Short task
Using the data below, copy each line that includes the word "pixels".
>> BEGIN Data segment
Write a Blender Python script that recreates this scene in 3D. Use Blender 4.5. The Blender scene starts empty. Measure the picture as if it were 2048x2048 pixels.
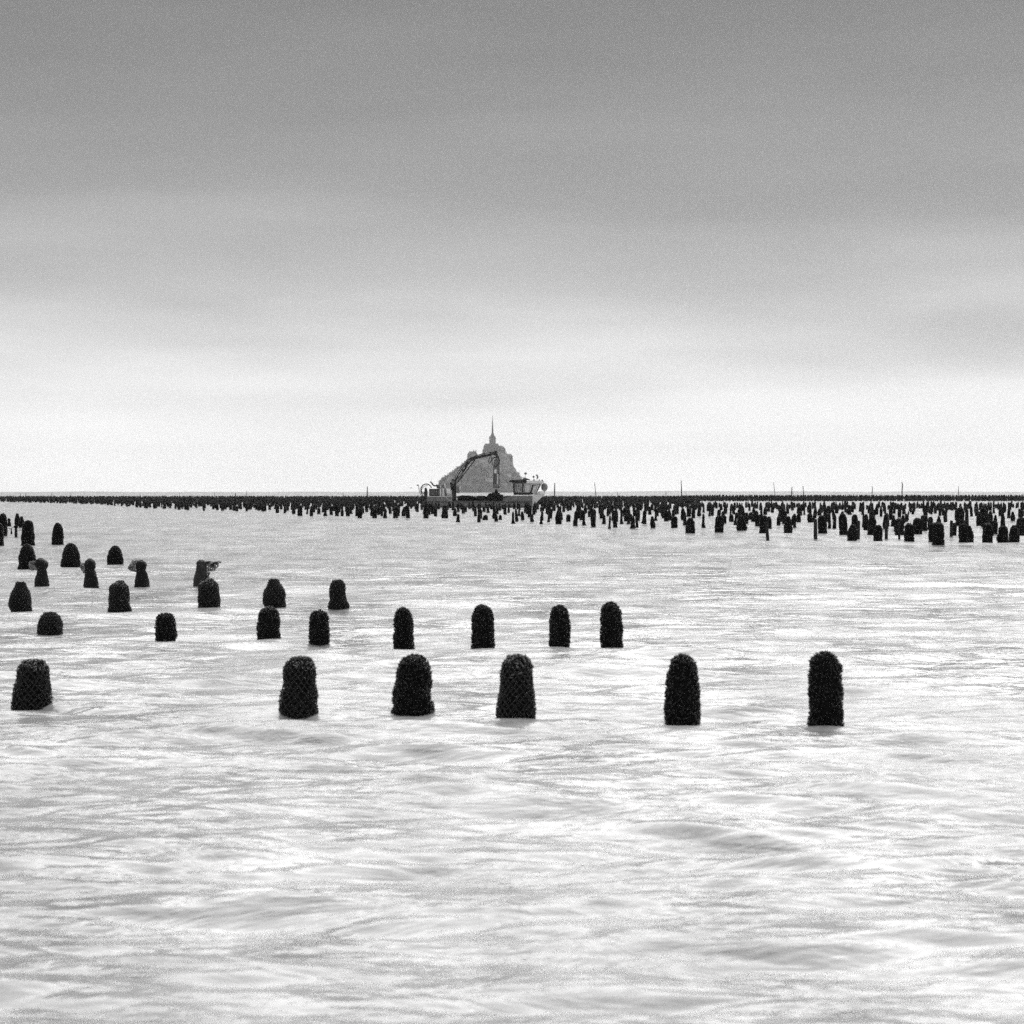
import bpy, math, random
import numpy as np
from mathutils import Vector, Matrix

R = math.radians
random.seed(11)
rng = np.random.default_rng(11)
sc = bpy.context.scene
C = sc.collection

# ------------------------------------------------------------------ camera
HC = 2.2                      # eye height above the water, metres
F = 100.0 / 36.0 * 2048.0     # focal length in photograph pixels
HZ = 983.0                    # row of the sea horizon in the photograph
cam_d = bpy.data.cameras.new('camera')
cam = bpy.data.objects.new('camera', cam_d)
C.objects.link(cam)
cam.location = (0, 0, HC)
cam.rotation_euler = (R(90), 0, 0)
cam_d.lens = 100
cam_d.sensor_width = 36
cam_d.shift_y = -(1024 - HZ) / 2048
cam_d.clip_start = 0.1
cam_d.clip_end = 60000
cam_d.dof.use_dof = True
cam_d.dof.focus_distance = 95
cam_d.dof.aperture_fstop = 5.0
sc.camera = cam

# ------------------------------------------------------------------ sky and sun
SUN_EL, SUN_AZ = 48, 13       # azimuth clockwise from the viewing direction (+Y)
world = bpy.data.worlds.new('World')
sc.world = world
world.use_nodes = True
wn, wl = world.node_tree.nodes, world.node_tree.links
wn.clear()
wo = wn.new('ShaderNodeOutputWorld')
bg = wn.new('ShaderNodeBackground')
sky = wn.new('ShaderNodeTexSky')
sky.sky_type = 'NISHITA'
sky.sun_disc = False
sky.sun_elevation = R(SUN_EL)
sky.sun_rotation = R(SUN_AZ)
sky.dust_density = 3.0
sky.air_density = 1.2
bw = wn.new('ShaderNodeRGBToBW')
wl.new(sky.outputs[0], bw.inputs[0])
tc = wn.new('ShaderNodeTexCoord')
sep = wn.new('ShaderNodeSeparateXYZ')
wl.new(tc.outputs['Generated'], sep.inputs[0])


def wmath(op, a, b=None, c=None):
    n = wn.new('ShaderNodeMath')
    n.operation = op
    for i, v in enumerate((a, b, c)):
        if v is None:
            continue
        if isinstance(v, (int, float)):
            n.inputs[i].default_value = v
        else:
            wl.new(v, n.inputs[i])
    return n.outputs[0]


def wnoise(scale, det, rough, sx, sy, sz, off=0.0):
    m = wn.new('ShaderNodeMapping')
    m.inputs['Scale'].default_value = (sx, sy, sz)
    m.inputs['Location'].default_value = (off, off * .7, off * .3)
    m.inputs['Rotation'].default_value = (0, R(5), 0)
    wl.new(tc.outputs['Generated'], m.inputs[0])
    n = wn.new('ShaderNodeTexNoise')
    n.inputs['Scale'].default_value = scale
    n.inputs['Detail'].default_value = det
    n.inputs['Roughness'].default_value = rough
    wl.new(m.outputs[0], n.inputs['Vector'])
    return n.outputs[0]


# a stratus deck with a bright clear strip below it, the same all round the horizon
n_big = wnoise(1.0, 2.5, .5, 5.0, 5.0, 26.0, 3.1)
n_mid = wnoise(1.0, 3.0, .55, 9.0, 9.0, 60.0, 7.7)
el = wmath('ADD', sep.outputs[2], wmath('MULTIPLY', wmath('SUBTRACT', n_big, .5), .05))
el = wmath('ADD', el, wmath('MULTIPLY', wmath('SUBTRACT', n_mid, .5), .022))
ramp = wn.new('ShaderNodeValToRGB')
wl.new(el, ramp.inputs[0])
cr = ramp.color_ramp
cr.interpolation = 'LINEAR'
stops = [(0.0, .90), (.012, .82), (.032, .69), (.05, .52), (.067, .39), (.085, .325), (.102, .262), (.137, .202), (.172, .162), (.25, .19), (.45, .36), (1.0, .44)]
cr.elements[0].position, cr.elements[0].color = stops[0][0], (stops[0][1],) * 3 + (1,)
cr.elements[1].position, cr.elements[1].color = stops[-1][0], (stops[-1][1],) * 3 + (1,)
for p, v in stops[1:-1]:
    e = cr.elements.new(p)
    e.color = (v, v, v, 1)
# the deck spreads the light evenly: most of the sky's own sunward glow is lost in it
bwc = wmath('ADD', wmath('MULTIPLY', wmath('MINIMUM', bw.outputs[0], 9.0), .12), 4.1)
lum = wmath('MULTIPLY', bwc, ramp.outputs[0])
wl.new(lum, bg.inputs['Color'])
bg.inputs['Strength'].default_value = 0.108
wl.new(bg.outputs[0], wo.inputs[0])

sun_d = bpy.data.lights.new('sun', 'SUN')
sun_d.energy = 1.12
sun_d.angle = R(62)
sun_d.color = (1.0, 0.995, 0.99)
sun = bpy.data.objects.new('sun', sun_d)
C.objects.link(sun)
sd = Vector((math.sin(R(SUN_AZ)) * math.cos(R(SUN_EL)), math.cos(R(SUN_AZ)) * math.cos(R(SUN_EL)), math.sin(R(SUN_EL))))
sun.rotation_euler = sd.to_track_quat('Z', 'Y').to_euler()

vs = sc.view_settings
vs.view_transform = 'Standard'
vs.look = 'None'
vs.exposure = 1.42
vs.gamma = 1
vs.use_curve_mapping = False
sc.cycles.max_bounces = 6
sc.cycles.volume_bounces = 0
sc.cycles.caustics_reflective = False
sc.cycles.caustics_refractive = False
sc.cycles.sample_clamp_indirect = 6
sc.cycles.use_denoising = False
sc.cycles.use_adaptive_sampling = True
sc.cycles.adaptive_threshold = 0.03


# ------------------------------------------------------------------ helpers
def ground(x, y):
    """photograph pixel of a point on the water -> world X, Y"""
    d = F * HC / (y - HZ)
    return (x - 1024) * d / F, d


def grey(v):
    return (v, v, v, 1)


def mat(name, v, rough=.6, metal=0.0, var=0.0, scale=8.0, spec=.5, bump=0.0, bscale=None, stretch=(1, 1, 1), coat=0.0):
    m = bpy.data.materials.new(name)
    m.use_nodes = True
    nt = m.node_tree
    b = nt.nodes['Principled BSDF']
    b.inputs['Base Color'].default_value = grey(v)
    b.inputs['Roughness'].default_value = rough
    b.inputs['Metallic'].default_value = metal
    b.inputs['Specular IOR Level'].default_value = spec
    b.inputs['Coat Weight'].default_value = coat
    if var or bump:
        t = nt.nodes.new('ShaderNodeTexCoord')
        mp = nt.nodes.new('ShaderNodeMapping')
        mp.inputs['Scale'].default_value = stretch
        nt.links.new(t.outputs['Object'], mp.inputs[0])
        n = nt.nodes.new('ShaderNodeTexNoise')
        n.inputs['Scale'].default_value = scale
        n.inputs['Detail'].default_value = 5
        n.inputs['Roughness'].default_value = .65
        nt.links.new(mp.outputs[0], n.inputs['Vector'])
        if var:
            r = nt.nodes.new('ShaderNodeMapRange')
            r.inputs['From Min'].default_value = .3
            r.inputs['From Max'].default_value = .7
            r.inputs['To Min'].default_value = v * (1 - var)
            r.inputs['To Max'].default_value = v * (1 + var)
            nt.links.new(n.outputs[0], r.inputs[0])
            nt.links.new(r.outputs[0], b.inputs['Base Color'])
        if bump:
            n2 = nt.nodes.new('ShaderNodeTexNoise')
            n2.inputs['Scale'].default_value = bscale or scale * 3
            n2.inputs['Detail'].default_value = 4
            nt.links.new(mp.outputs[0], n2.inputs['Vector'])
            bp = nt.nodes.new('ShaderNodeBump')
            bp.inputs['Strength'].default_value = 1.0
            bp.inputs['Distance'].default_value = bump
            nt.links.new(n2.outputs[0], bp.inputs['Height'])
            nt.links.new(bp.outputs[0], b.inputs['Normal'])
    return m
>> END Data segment
Written response
Write a Blender Python script that recreates this scene in 3D. Use Blender 4.5. The Blender scene starts empty. Measure the picture as if it were 2048x2048 pixels.
F = 100.0 / 36.0 * 2048.0     # focal length in photograph pixels